[begin Provided data]
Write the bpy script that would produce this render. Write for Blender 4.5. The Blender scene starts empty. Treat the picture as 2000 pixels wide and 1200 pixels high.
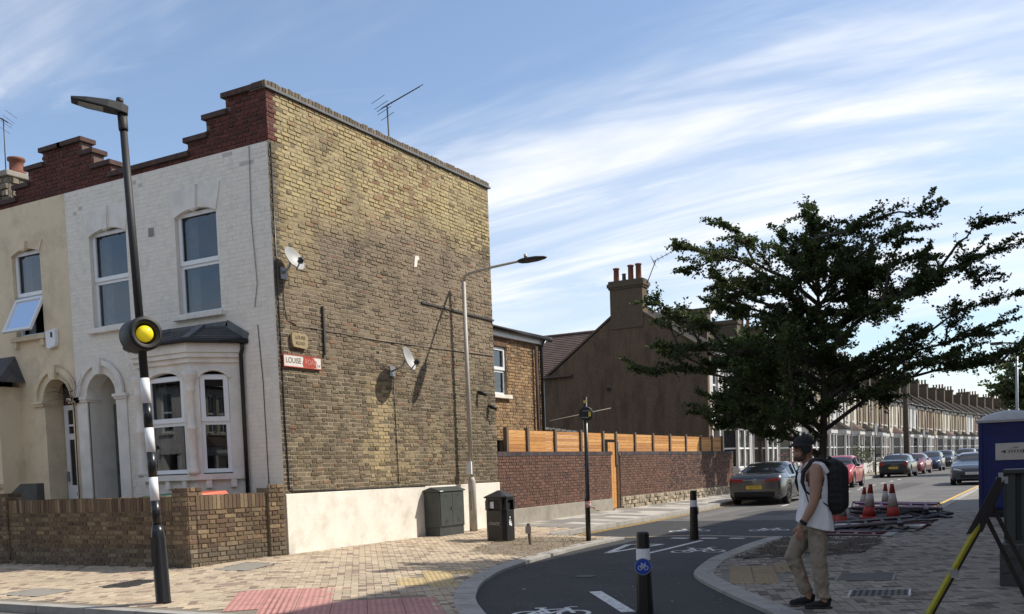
import bpy, bmesh, math, random
from mathutils import Vector, Matrix, noise
random.seed(7)
R = math.radians
SC = bpy.context.scene
COL = SC.collection

# ---------------------------------------------------------------- camera
cd = bpy.data.cameras.new('camera'); cam = bpy.data.objects.new('camera', cd); COL.objects.link(cam)
cd.sensor_width = 36.0; cd.lens = 34.56; cd.shift_y = 0.2165; cd.clip_start = 0.05; cd.clip_end = 4000
def cam_axes(yaw, pitch, roll):
    f = Vector((math.sin(yaw)*math.cos(pitch), math.cos(yaw)*math.cos(pitch), math.sin(pitch)))
    r0 = Vector((math.cos(yaw), -math.sin(yaw), 0)); u0 = r0.cross(f)
    return (r0*math.cos(roll)-u0*math.sin(roll), r0*math.sin(roll)+u0*math.cos(roll), f)
_r, _u, _f = cam_axes(R(-29.42), R(-3.4), R(2.05))
CAM = Vector((0, 0, 1.555))
cam.matrix_world = Matrix(((_r.x, _u.x, -_f.x, CAM.x), (_r.y, _u.y, -_f.y, CAM.y), (_r.z, _u.z, -_f.z, CAM.z), (0, 0, 0, 1)))
SC.camera = cam

# ---------------------------------------------------------------- sky and sun
SUN_TO = Vector((1.0, 0.73, 1.27)).normalized()
wd = bpy.data.worlds.new('World'); SC.world = wd; wd.use_nodes = True
nt = wd.node_tree; nt.nodes.clear()
def N(t, typ, **kw):
    n = t.nodes.new(typ)
    for k, v in kw.items():
        if k.startswith('i_'): n.inputs[k[2:].replace('_', ' ')].default_value = v
        else: setattr(n, k, v)
    return n
sky = N(nt, 'ShaderNodeTexSky', sky_type='NISHITA', sun_disc=False, sun_elevation=math.asin(SUN_TO.z),
        sun_rotation=math.atan2(SUN_TO.x, SUN_TO.y), altitude=30, air_density=1.0, dust_density=0.8, ozone_density=2.2)
bg = N(nt, 'ShaderNodeBackground'); bg.inputs['Strength'].default_value = 0.135
out = N(nt, 'ShaderNodeOutputWorld')
tc = N(nt, 'ShaderNodeTexCoord')
sep = N(nt, 'ShaderNodeSeparateXYZ'); nt.links.new(tc.outputs['Generated'], sep.inputs[0])
def MA(t, op, a, b=None, clamp=False):
    n = t.nodes.new('ShaderNodeMath'); n.operation = op; n.use_clamp = clamp
    for i, x in enumerate((a, b)):
        if x is None: continue
        if isinstance(x, (int, float)): n.inputs[i].default_value = x
        else: t.links.new(x, n.inputs[i])
    return n.outputs[0]
zz = MA(nt, 'ADD', MA(nt, 'MAXIMUM', sep.outputs['Z'], 0.0), 0.16)
cx = MA(nt, 'DIVIDE', sep.outputs['X'], zz); cy = MA(nt, 'DIVIDE', sep.outputs['Y'], zz)
comb = N(nt, 'ShaderNodeCombineXYZ'); nt.links.new(cx, comb.inputs[0]); nt.links.new(cy, comb.inputs[1])
def cloud(scale, rot, sx, sy, det, dist, off, lo, hi):
    mp = N(nt, 'ShaderNodeMapping'); mp.inputs['Rotation'].default_value = (0, 0, rot); mp.inputs['Scale'].default_value = (sx, sy, 1); mp.inputs['Location'].default_value = off
    nt.links.new(comb.outputs[0], mp.inputs[0])
    nz = N(nt, 'ShaderNodeTexNoise'); nz.inputs['Scale'].default_value = scale; nz.inputs['Detail'].default_value = det; nz.inputs['Roughness'].default_value = 0.58; nz.inputs['Distortion'].default_value = dist
    nt.links.new(mp.outputs[0], nz.inputs['Vector'])
    mr = N(nt, 'ShaderNodeMapRange', interpolation_type='SMOOTHSTEP'); mr.inputs['From Min'].default_value = lo; mr.inputs['From Max'].default_value = hi
    nt.links.new(nz.outputs['Fac'], mr.inputs['Value']); return mr.outputs[0]
CL_ROT = R(-22)
c1 = cloud(0.62, CL_ROT, 0.55, 1.5, 6, 0.5, (1.35, 0.55, 0), 0.39, 0.61)
c2 = cloud(2.2, CL_ROT, 0.35, 1.7, 8, 1.0, (4.1, 2.0, 0), 0.34, 0.72)
c3 = cloud(3.4, CL_ROT, 0.6, 1.3, 7, 0.7, (7.3, 3.0, 0), 0.56, 0.80)
cov = MA(nt, 'ADD', MA(nt, 'MULTIPLY', c1, MA(nt, 'ADD', MA(nt, 'MULTIPLY', c2, 0.78), 0.28)), MA(nt, 'MULTIPLY', c3, 0.30), True)
cov = MA(nt, 'ADD', MA(nt, 'MULTIPLY', cov, 0.95), 0.035, True)
mx = N(nt, 'ShaderNodeMix', data_type='RGBA'); nt.links.new(cov, mx.inputs[0]); nt.links.new(sky.outputs[0], mx.inputs[6]); mx.inputs[7].default_value = (6.1, 6.2, 6.45, 1)
nt.links.new(mx.outputs[2], bg.inputs[0]); nt.links.new(bg.outputs[0], out.inputs[0])
sl = bpy.data.lights.new('sun', 'SUN'); sl.energy = 4.2; sl.angle = R(0.53); sl.color = (1.0, 0.93, 0.82)
so = bpy.data.objects.new('sun', sl); COL.objects.link(so); so.location = (20, 15, 40)
so.rotation_euler = (-SUN_TO).to_track_quat('-Z', 'Y').to_euler()
SC.view_settings.view_transform = 'Standard'; SC.view_settings.look = 'None'; SC.view_settings.exposure = 0.38; SC.view_settings.gamma = 1.0
SC.render.engine = 'CYCLES'; SC.cycles.max_bounces = 8; SC.cycles.transparent_max_bounces = 12
SC.cycles.use_denoising = True

# ---------------------------------------------------------------- helpers
I4 = Matrix.Identity(4)
WORLD = {}
def link(o, parent=None):
    COL.objects.link(o)
    if parent is not None:
        o.parent = parent
        o.matrix_parent_inverse = WORLD.get(parent.name, I4).inverted()
    return o
def tag(o, label, cat, group=None):
    o['label'] = label; o['category'] = cat
    if group: o['group'] = group
    return o
def kind(o, k): o['kind'] = k; return o
def thing(name, label, cat, loc=(0, 0, 0), group=None):
    o = bpy.data.objects.new(name, None); o.empty_display_size = 0.2
    link(o); o.location = loc; WORLD[o.name] = Matrix.Translation(loc)
    return tag(o, label, cat, group)
def copy_tree(o, parent=None):
    c = o.copy(); COL.objects.link(c)
    if parent is not None: c.parent = parent
    for ch in list(o.children): copy_tree(ch, c)
    return c
class MB:
    def __init__(s): s.v = []; s.f = []; s.c = None; s.sm = []
    def add(s, vs, fs, smooth=False):
        b = len(s.v); s.v += [tuple(p) for p in vs]
        for f in fs: s.f.append(tuple(i+b for i in f)); s.sm.append(smooth)
        return s
    def box(s, x0, y0, z0, x1, y1, z1):
        x0, x1 = min(x0, x1), max(x0, x1); y0, y1 = min(y0, y1), max(y0, y1); z0, z1 = min(z0, z1), max(z0, z1)
        return s.add([(x0, y0, z0), (x1, y0, z0), (x1, y1, z0), (x0, y1, z0), (x0, y0, z1), (x1, y0, z1), (x1, y1, z1), (x0, y1, z1)],
                     [(0, 3, 2, 1), (4, 5, 6, 7), (0, 1, 5, 4), (1, 2, 6, 5), (2, 3, 7, 6), (3, 0, 4, 7)])
    def obox(s, o, u, v, w, a0, a1, b0, b1, c0, c1):
        o, u, v, w = Vector(o), Vector(u), Vector(v), Vector(w)
        P = lambda a, b, c: o+u*a+v*b+w*c
        fs = [(0, 3, 2, 1), (4, 5, 6, 7), (0, 1, 5, 4), (1, 2, 6, 5), (2, 3, 7, 6), (3, 0, 4, 7)]
        if u.cross(v).dot(w) < 0: fs = [tuple(reversed(f)) for f in fs]
        return s.add([P(a0, b0, c0), P(a1, b0, c0), P(a1, b1, c0), P(a0, b1, c0), P(a0, b0, c1), P(a1, b0, c1), P(a1, b1, c1), P(a0, b1, c1)], fs)
    def beam(s, p, q, w, h=None, up=(0, 0, 1)):
        p, q = Vector(p), Vector(q); h = h or w; d = q-p; L = d.length; d.normalize(); up = Vector(up)
        if abs(d.dot(up)) > .98: up = Vector((1, 0, 0))
        u = d.cross(up).normalized(); v = u.cross(d)
        return s.obox(p, d, u, v, 0, L, -w/2, w/2, -h/2, h/2)
    def tube(s, pts, rad, n=8, cap=True, smooth=True):
        pts = [Vector(p) for p in pts]
        if not isinstance(rad, (list, tuple)): rad = [rad]*len(pts)
        b = len(s.v); prev = None
        for i, p in enumerate(pts):
            d = (pts[min(i+1, len(pts)-1)]-pts[max(i-1, 0)]).normalized()
            if prev is None:
                a = Vector((0, 0, 1)) if abs(d.z) < .9 else Vector((1, 0, 0)); u = d.cross(a).normalized()
            else:
                u = (prev-d*prev.dot(d)); u = u.normalized() if u.length > 1e-6 else d.orthogonal().normalized()
            prev = u; w = d.cross(u)
            for k in range(n):
                t = 2*math.pi*k/n; q = p+(u*math.cos(t)+w*math.sin(t))*rad[i]; s.v.append(tuple(q))
        for i in range(len(pts)-1):
            for k in range(n):
                s.f.append((b+i*n+k, b+i*n+(k+1) % n, b+(i+1)*n+(k+1) % n, b+(i+1)*n+k)); s.sm.append(smooth)
        if cap:
            s.f.append(tuple(b+k for k in reversed(range(n)))); s.f.append(tuple(b+(len(pts)-1)*n+k for k in range(n))); s.sm += [False, False]
        return s
    def cyl(s, p, q, r0, r1=None, n=16): return s.tube([p, q], [r0, r0 if r1 is None else r1], n)
    def lathe(s, c, prof, n=20, smooth=True, axis=(0, 0, 1), flip=False):
        c = Vector(c); a = Vector(axis).normalized(); u = a.orthogonal().normalized(); w = a.cross(u)
        b = len(s.v)
        for r, h in prof:
            for k in range(n):
                t = 2*math.pi*k/n; s.v.append(tuple(c+a*h+(u*math.cos(t)+w*math.sin(t))*r))
        for i in range(len(prof)-1):
            for k in range(n):
                s.f.append((b+i*n+k, b+i*n+(k+1) % n, b+(i+1)*n+(k+1) % n, b+(i+1)*n+k)); s.sm.append(smooth)
        s.f.append(tuple(b+k for k in reversed(range(n)))); s.f.append(tuple(b+(len(prof)-1)*n+k for k in range(n))); s.sm += [False, False]
        return s
    def prism(s, poly, o=(0, 0, 0), u=(1, 0, 0), v=(0, 0, 1), w=(0, 1, 0), d0=0.0, d1=0.1):
        o, u, v, w = Vector(o), Vector(u), Vector(v), Vector(w); n = len(poly)
        area = sum(poly[i][0]*poly[(i+1) % n][1]-poly[(i+1) % n][0]*poly[i][1] for i in range(n))
        pl = list(poly) if area > 0 else list(reversed(poly))
        if u.cross(v).dot(w) > 0: pl = pl
        vs = [o+u*a+v*b+w*d0 for a, b in pl]+[o+u*a+v*b+w*d1 for a, b in pl]
        fs = [tuple(reversed(range(n))), tuple(range(n, 2*n))]+[(i, (i+1) % n, n+(i+1) % n, n+i) for i in range(n)]
        if (u.cross(v).dot(w) > 0) != (d1 > d0): fs = [tuple(reversed(f)) for f in fs]
        return s.add(vs, fs)
    def quad(s, a, b, c, d): return s.add([a, b, c, d], [(0, 1, 2, 3)])
    def sphere(s, c, r, n=16, m=10, sc=(1, 1, 1)):
        c = Vector(c); b = len(s.v)
        for i in range(m+1):
            t = math.pi*i/m
            for k in range(n):
                p = 2*math.pi*k/n; s.v.append((c.x+r*sc[0]*math.sin(t)*math.cos(p), c.y+r*sc[1]*math.sin(t)*math.sin(p), c.z-r*sc[2]*math.cos(t)))
        for i in range(m):
            for k in range(n): s.f.append((b+i*n+k, b+i*n+(k+1) % n, b+(i+1)*n+(k+1) % n, b+(i+1)*n+k)); s.sm.append(True)
        return s
    def mesh(s, name, mat, cols=None, weld=False):
        me = bpy.data.meshes.new(name); me.from_pydata(s.v, [], s.f)
        if any(s.sm): me.polygons.foreach_set('use_smooth', s.sm)
        if weld:
            bm = bmesh.new(); bm.from_mesh(me); bmesh.ops.remove_doubles(bm, verts=bm.verts, dist=1e-4); bm.to_mesh(me); bm.free()
        if cols is not None:
            at = me.color_attributes.new('Col', 'FLOAT_COLOR', 'POINT')
            at.data.foreach_set('color', [x for c in cols for x in (c[0], c[1], c[2], 1.0)])
        if mat is not None: me.materials.append(mat)
        me.update(); return me
    def build(s, name, mat, parent=None, cols=None, weld=False, bevel=0, subsurf=0, knd=None):
        o = bpy.data.objects.new(name, s.mesh(name, mat, cols, weld)); link(o, parent)
        if bevel:
            m = o.modifiers.new('bevel', 'BEVEL'); m.width = bevel; m.segments = 2; m.limit_method = 'ANGLE'; m.angle_limit = R(40); m.harden_normals = False
        if subsurf:
            m = o.modifiers.new('sub', 'SUBSURF'); m.levels = m.render_levels = subsurf
        if knd: o['kind'] = knd
        return o
def box(name, mat, parent, x0, y0, z0, x1, y1, z1, bevel=0): return MB().box(x0, y0, z0, x1, y1, z1).build(name, mat, parent, bevel=bevel)
def clamp(x, a=0.0, b=1.0): return max(a, min(b, x))
def sst(a, b, x): t = clamp((x-a)/(b-a)); return t*t*(3-2*t)
def lin(r, g, b):
    f = lambda c: c/12.92 if c <= .04045 else ((c+.055)/1.055)**2.4
    return (f(r/255), f(g/255), f(b/255))
def mixc(a, b, t): return tuple(a[i]*(1-t)+b[i]*t for i in range(3))
def fbm(x, y, z=0.0, o=4):
    s = 0; a = .5
    for i in range(o): s += a*noise.noise((x, y, z+i*7.3)); x *= 2.03; y *= 2.03; a *= .5
    return s

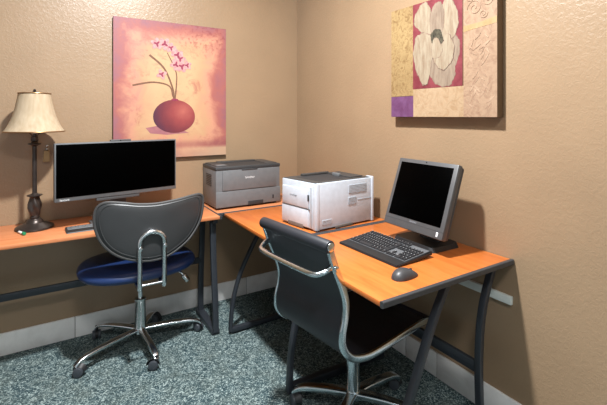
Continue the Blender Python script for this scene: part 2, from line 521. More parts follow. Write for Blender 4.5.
[end Provided data]
**Task to carry out**.
In the records above, how many lines include the string "script"? Answer with only the number.

**The response**.
2